Imagino aquella madrugada de abril. Algo fría. Brisa a intervalo, calma absoluta, oscuridad en la escena y un escaso auditorio de ejecutores pagados por un asesino mayor. Nadie escucha el lamento de aquellos condenados a morir, quienes todavía pensaban en superar la tragedia y volver al barrio pobre de donde habían salido. Sin embargo, la solemnidad de la muerte le esperaba con el júbilo con que los dictadores matan. Fue un muerte rápida (sin tiempo para una oración) e innecesaria. Llegaron al paredón cansados de llorar. Sin poder hacer su última cena y no les cabían recuerdos en sus mentes turbadas entre tantas gentes amadas, pero recordaban a sus madres más que a cualquiera.
Sus piernas débiles temblaban y apenas escuchaban las voces de mandos del jefe del pelotón de fusilamiento. Habían muerto antes de matarlos. Eran tan frágiles (como todos en Cuba) que en su impotencia se resignaron a morir ellos mismos, como en un suicidio imaginario. Era el único recurso contra aquella injusticia. Quienes le dispararon tenían su edad y también, tal vez –porque nadie sabe cómo piensa el otro- los mismos deseos de escapar de aquel país impuro y solemne, pero cumplían la orden con rigor y apretaron el gatillo con los ojos abiertos hasta verlos caer frente a ellos.
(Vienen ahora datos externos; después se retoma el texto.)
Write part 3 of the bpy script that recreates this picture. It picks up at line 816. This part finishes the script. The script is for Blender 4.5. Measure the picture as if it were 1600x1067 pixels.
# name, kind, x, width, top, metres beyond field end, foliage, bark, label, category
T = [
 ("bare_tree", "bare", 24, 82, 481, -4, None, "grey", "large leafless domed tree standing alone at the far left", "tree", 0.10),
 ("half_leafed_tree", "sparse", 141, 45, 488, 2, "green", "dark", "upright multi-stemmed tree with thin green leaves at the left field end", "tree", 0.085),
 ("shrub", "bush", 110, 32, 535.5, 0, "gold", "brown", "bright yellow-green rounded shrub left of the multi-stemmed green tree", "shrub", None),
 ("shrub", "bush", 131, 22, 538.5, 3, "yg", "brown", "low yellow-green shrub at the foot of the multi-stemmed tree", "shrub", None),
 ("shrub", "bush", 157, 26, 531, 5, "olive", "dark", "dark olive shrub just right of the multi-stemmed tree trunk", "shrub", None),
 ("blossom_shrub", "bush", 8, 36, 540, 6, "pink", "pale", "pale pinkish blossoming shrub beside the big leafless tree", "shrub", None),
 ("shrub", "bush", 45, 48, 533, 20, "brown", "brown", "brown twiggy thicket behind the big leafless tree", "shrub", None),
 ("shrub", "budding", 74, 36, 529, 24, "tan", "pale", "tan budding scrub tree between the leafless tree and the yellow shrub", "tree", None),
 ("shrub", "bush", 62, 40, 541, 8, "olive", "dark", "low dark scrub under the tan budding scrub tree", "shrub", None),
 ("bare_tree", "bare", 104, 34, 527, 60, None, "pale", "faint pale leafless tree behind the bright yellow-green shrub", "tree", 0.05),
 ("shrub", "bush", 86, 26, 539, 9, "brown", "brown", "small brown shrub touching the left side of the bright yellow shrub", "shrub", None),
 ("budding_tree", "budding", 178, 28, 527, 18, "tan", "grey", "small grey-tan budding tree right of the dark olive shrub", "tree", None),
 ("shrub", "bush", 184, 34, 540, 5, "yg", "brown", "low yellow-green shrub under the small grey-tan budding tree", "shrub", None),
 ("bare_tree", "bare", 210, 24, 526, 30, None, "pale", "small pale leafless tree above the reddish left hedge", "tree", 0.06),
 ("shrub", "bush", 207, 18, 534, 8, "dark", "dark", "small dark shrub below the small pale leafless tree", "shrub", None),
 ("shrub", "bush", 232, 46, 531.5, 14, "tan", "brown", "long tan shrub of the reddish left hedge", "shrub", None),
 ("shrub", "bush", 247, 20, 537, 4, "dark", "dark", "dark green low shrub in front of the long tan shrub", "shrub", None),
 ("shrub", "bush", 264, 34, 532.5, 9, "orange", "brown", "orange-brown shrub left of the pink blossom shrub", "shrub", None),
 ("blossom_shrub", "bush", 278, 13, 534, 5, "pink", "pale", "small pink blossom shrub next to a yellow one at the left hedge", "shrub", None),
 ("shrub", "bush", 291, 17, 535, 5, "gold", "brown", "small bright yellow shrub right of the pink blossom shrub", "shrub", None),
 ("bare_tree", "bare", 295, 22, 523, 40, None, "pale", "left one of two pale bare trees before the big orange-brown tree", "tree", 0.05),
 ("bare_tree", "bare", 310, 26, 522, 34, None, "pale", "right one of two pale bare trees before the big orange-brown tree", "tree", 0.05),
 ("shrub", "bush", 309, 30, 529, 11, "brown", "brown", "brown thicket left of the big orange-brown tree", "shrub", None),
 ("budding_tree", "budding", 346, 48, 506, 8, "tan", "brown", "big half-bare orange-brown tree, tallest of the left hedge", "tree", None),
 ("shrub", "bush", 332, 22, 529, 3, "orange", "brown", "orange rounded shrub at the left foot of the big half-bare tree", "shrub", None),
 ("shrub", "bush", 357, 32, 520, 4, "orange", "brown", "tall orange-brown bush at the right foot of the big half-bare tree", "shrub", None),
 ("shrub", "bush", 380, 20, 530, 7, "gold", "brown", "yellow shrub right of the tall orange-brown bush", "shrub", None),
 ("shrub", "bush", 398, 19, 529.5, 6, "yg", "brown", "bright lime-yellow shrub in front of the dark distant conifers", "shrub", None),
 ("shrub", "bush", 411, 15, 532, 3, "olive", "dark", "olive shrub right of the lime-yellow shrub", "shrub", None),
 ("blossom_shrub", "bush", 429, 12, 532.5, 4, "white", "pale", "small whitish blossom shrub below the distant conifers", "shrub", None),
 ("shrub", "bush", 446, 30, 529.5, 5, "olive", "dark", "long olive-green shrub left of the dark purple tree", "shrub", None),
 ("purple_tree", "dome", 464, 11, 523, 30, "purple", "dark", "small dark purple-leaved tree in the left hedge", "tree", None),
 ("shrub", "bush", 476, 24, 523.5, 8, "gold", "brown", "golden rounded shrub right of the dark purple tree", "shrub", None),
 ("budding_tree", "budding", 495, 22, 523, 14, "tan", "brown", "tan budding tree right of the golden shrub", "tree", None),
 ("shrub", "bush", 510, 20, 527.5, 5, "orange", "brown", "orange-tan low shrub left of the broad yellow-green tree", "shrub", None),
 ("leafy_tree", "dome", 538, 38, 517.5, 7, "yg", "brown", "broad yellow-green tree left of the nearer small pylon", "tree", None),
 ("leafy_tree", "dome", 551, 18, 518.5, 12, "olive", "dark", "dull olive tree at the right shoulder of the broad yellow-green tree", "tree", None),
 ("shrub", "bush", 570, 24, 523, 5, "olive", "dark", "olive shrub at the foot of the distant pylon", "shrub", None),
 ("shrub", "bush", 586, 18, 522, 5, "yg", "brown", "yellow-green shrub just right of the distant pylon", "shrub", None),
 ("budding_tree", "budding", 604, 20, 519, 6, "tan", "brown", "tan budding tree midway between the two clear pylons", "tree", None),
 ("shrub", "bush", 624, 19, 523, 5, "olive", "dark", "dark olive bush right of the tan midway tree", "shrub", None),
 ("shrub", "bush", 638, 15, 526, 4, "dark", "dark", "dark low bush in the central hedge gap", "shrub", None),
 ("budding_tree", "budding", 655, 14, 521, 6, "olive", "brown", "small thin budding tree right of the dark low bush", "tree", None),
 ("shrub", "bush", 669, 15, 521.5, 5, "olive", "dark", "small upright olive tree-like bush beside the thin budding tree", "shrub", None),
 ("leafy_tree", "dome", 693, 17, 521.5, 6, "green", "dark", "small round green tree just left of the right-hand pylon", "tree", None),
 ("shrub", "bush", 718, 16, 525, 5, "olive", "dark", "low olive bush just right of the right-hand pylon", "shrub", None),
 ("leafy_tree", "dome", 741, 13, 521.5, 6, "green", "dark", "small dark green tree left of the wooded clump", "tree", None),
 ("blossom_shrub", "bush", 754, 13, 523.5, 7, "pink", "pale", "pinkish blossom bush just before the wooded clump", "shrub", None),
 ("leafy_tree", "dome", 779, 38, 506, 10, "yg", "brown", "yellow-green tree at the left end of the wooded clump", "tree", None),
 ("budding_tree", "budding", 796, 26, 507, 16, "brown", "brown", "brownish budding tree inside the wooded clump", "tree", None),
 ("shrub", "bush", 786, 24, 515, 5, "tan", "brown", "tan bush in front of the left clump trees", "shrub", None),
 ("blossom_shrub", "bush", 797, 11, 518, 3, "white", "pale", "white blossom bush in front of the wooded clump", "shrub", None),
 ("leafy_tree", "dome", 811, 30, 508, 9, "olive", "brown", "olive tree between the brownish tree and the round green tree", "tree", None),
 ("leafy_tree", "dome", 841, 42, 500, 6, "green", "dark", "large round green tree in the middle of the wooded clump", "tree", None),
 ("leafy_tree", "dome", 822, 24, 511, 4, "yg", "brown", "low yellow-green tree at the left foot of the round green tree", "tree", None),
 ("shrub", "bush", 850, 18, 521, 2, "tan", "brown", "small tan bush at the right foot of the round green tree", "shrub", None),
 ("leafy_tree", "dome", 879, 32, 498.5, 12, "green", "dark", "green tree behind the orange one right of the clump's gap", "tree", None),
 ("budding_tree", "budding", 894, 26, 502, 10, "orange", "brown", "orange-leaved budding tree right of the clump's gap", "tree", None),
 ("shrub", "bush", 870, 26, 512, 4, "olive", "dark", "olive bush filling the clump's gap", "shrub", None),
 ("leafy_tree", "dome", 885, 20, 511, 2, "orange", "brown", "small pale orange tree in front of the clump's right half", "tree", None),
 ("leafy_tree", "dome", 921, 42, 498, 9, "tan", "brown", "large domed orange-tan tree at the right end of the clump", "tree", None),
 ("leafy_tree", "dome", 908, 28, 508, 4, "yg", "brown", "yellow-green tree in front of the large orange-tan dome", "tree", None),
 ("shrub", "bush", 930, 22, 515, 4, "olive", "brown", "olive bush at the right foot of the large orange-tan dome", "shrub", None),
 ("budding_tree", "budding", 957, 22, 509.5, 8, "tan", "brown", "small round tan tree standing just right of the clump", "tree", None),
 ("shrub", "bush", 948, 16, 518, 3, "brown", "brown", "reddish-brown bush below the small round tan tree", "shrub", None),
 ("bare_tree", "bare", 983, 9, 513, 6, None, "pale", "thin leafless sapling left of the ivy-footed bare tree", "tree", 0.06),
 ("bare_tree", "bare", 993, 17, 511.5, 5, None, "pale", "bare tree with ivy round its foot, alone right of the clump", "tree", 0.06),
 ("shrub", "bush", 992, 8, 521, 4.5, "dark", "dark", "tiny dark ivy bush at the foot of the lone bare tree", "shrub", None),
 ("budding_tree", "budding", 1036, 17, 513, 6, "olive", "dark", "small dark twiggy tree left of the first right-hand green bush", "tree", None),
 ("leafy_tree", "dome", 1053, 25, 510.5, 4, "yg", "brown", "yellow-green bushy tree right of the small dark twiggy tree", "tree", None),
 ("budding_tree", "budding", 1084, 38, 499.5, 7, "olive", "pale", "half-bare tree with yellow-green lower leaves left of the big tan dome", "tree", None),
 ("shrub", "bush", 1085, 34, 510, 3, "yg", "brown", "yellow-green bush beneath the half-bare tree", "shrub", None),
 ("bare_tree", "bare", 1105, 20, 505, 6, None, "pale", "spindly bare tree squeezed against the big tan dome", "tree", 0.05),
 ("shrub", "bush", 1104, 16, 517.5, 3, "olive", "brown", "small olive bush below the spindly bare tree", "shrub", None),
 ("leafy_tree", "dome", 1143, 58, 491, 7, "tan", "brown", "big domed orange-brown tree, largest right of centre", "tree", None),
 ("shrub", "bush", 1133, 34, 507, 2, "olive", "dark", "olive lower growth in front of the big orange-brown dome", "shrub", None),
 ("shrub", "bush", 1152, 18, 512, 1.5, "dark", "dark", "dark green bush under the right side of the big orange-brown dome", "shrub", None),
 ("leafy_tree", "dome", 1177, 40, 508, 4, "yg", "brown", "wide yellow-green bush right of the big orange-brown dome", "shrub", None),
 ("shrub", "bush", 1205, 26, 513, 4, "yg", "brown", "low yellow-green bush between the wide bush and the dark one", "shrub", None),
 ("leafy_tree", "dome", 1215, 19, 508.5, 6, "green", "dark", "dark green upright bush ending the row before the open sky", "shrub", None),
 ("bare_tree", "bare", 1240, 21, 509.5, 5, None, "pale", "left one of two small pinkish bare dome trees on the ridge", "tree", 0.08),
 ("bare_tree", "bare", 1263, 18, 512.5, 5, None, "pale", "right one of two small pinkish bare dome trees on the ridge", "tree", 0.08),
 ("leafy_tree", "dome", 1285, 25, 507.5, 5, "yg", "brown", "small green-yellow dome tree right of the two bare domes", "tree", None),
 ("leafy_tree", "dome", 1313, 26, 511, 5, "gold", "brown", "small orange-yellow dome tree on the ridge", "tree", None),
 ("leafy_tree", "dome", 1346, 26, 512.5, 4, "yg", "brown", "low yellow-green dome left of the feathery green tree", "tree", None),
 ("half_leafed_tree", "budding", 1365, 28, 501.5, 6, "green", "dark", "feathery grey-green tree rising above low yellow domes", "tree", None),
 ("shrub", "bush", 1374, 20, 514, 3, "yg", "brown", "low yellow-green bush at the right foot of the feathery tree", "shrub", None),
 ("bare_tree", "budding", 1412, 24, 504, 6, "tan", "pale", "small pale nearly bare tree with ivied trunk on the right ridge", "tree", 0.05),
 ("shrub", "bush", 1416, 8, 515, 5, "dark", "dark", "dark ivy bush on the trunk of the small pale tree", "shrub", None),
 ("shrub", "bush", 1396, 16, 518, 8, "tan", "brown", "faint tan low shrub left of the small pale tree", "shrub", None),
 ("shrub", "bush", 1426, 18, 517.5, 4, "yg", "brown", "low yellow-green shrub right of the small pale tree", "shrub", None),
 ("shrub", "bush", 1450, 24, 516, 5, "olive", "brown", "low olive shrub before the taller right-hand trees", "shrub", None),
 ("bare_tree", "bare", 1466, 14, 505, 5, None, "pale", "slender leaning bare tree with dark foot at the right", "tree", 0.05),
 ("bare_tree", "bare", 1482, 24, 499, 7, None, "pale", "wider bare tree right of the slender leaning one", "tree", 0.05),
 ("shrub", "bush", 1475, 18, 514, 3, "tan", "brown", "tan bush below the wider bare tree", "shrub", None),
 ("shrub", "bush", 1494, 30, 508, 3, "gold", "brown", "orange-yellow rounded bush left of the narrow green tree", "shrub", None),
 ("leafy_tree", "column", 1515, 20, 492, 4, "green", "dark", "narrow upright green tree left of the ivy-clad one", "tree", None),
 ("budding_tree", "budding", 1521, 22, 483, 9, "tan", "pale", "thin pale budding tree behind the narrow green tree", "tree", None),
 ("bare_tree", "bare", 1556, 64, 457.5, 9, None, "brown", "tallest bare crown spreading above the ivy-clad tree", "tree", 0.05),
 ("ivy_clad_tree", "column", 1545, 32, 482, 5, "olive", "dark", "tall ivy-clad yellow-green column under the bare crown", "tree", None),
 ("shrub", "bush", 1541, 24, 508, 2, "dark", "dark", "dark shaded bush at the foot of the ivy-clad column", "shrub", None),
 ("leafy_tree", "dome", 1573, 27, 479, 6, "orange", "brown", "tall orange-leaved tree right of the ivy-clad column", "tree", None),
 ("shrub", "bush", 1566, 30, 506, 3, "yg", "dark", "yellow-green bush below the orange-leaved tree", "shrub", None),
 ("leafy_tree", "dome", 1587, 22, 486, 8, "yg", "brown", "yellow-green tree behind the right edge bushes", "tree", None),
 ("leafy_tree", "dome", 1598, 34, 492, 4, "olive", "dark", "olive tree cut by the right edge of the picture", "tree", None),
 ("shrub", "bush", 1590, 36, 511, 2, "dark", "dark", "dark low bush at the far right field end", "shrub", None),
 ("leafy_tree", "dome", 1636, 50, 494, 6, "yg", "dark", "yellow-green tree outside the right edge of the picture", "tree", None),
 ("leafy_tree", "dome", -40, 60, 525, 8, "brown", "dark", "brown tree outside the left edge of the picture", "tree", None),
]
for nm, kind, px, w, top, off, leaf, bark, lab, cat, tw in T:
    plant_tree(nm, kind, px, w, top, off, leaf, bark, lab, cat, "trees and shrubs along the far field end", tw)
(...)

Después, cuando la madrugada se escapaba, los verdugos no informaron al dictador de aquellas muertes. En ese momento, Fidel Castro disfrutaba el sueño placentero en la comodidad de su poder y lejos del dolor causado a tres madres cubanas. En las siguientes horas, el comandante, con la habilidad atribuida a su astucia, se dispuso a superar los retos por el crimen. Llamó a los intelectuales de adentro (también de afuera) y estos hicieron cartas justificando el crimen para lavar las manchas de la autoridad de Castro. Luego, como suele ocurrir en un país sin fronteras y con un pueblo embriagado de nada, todo volvió a ser igual.
Fue un 13 de abril, del 2013, cuando las ráfagas del castrismo descargaron su odio contra los cuerpos oscuros de tres jóvenes negros inocentes. Las últimas víctimas mortales del régimen, Bárbaro Sevilla, Lorenzo Copello y Jorge Martínez, exteriorizan el racismo de Castro con este abominable crimen, quien en apresurada declaraciones dijo: “había que dar un escarmiento”. Lo dio de la mejor manera y fue asesinando.